The broad-based selloff returned in August.

Global and US fixed income markets – which led all other major financial assets in generating abnormal gains in July – posted the lowest z-scores in August as investors’ attention shifted from recession fears to Fed hawkishness.

Meanwhile, the performance of equity markets in August is a tale of two halves. Most major global equity indices rallied in the first two weeks of the month. Evidence of easing price pressures coupled with signs of deteriorating demand conditions encouraged investors to bet that the Fed will soon be forced to abandon its hawkish stance. However, the rally reversed as it became increasingly clear that the Fed remains committed to bringing inflation back down to target.

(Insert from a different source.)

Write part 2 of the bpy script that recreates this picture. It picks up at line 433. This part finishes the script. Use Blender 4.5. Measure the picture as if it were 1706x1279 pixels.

Stimulus announcements from China fell short of market expectations and are not sufficient to boost domestic economic conditions. As such, a bottom in Chinese equities remains elusive and industrial metal prices continue to face downward pressure. The poor outlook in China (and the rest of the world) coupled with the energy crisis, weak euro, expanding liquidity risk, and structurally poor profitability are weighing on Eurozone stocks. Our European Investment Strategists have argued that a peak in natgas prices and activation of the TPI are prerequisites for a sustainable outperformance of European equities.

On the energy front, while natgas prices in Europe ended the month higher, prices of other commodities including crude oil moved lower. Our Commodity and Energy strategists expect bullish supply risks in oil markets to win the tug of war with the bearish demand outlook.

Global growth headwinds and the Fed’s hawkish policy stance continue to support the greenback – which is the only financial asset we track that posted positive abnormal returns in August. The macro backdrop could continue to buoy the dollar over the near term even though it is now richly valued. As a corollary EM currencies and stocks will likely underperform.